3 thoughts on “JOURNAL # 8

  1. In this chapter, I particularly liked the emphasize on the act of oral and contingent speech as a large part of the knowledge process closely associated with writing. Our goal as writing tutors is hardly ever to create a better piece of writing, but to help students engage with ideas through talking, which can ultimately help them with their writing process. I am lucky in my current class assignment because I have had previous exposure to the readings and concepts because it is a basic English class. However, if next semester I am put into a class outside of my expertise, I can reflect back on this chapter to help guide me through a course I am unfamiliar with. I think working with students studying outside of your discipline is beneficial to the students themselves. Page 159 says, “Susan Hubbuch worries that the ‘expert’ or ‘knowledgeable tutor’ will be more likely to take an authorative stance and that students will perceive this stance as ‘being told what to do- and welcome that fact'” So by being unfamiliar with a topic, you can put the student into the expert role where they actually teach the tutor and become more invested in their own discipline, something we have discussed in previous chapters, and also actively learn how to be a better tutor through this process.

  2. The concept of interdisciplinary writing is not new to me, as I have always been in writing intensive science and social science courses in college. Before this chapter I had only heard of WAC in passing specifically from my roommate taking education classes, but I did not have a clear idea of what it encompassed. I appreciated how the authors approached tutoring for writing in other disciplines. They focused on the balance of knowing too little and being caught up in the details or imposing your area of expertise if the writing was covering something familiar to them. I have had both these experiences this semester. One instance while tutoring for SASC, I gave feedback on an ENV104 essay that was providing a fast and loose explanation of the Gia Principle. I noticeably had to hold my tongue as to not impose my in-depth knowledge on a poor soul taking a mandatory freshman course. Again this chapter reiterates how writing in any discipline is about communicating ideas and knowledge, and this is what tutoring should be centered on. How can I best communicate the material I have learned about, researched, or only kind of understand? Even if writers come to us in the last category, it is important that we emphasize that writing is not just for the reader but for the writer themselves. I will definitely want to take this approach to writing and tutoring into my sessions coming up.

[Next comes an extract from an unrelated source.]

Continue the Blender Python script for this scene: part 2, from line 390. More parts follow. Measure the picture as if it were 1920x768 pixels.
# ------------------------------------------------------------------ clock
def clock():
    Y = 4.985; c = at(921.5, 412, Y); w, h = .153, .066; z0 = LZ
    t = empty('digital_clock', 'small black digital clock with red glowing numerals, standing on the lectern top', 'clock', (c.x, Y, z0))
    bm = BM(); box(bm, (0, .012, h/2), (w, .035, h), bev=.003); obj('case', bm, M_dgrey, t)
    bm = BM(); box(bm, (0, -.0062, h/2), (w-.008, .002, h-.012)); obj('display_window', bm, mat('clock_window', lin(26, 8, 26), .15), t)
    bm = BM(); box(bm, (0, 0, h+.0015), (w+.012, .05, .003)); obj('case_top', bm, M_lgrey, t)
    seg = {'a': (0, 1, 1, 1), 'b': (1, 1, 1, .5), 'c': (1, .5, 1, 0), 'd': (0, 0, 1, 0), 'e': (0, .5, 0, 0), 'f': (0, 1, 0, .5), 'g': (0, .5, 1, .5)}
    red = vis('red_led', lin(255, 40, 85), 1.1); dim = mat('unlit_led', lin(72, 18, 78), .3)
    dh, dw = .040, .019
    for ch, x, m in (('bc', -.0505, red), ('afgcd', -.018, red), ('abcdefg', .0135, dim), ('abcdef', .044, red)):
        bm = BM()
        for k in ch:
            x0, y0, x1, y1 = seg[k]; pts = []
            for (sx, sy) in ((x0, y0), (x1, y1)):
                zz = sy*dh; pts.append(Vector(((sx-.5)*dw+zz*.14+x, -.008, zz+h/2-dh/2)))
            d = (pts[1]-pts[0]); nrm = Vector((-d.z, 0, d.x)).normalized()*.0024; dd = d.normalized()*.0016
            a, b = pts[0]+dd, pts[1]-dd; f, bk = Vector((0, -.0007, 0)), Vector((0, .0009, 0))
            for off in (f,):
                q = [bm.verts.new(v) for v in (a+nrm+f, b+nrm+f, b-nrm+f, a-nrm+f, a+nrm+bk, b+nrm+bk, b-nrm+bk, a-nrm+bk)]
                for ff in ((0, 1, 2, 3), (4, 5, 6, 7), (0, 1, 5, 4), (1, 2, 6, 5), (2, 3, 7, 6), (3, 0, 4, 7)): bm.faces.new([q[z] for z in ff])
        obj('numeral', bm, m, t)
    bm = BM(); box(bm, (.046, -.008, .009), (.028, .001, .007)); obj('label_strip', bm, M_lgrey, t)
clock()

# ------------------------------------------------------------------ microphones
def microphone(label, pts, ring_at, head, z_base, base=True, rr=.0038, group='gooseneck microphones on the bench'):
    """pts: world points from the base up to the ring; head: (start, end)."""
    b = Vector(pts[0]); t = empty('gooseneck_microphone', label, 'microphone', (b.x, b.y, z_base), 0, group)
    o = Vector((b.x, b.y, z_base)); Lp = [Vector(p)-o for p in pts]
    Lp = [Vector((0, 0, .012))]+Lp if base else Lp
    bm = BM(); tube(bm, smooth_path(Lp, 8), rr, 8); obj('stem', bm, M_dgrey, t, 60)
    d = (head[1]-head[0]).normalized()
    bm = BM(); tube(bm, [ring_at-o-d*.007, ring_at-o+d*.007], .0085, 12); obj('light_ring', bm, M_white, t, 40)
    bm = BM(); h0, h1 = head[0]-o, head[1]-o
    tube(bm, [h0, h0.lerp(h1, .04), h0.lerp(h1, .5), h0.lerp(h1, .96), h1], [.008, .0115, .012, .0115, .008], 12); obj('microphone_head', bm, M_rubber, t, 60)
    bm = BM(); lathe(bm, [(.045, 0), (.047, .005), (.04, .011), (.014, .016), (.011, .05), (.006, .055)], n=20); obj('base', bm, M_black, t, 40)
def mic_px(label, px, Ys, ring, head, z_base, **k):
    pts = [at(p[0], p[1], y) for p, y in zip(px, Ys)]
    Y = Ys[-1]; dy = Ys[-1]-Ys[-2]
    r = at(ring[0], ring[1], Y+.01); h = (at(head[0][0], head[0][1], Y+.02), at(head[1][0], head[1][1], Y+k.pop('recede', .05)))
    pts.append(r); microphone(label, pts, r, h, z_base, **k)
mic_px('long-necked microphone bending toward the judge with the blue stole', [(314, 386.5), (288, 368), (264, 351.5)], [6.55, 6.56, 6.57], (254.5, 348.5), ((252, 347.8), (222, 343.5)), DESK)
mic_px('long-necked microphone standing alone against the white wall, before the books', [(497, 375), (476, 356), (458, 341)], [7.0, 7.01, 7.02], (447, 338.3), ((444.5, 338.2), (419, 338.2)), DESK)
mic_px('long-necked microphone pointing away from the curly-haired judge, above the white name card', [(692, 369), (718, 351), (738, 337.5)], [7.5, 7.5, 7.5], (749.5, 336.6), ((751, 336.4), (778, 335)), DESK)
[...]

  3. One of the first things that I liked in this chapter was the emphasis on not needing to be an expert on context to help someone with a paper. This is something I find myself struggling with and that I find to sometimes cause a mental block when I am working with students. However, since I have started tutoring I have seen an improvement as I now understand that there are still ways to help someone without being an expert in the subject of the class they are taking. A big way to this is by using the question approach that we talk about in nearly every class and I write about in nearly every journal. Another thing that stuck out to me in this chapter was the different ways of responding and leaving feedback on a paper. For me I feel like the first thing that comes to mind is always just leaving comments when I see somewhere that needs an edit, but just being college and seeing the different ways that professors leave feedback has changed my mindset towards that. Then this book emphasizes that there are other more efficient ways, such as leaving a blurb at the bottom of the paper or leaving voice memos kind of hammered the nail in for me. Leaving these kind of bigger more suggestive comments leave students to have to do a little work rather than just check off a meaningless edit.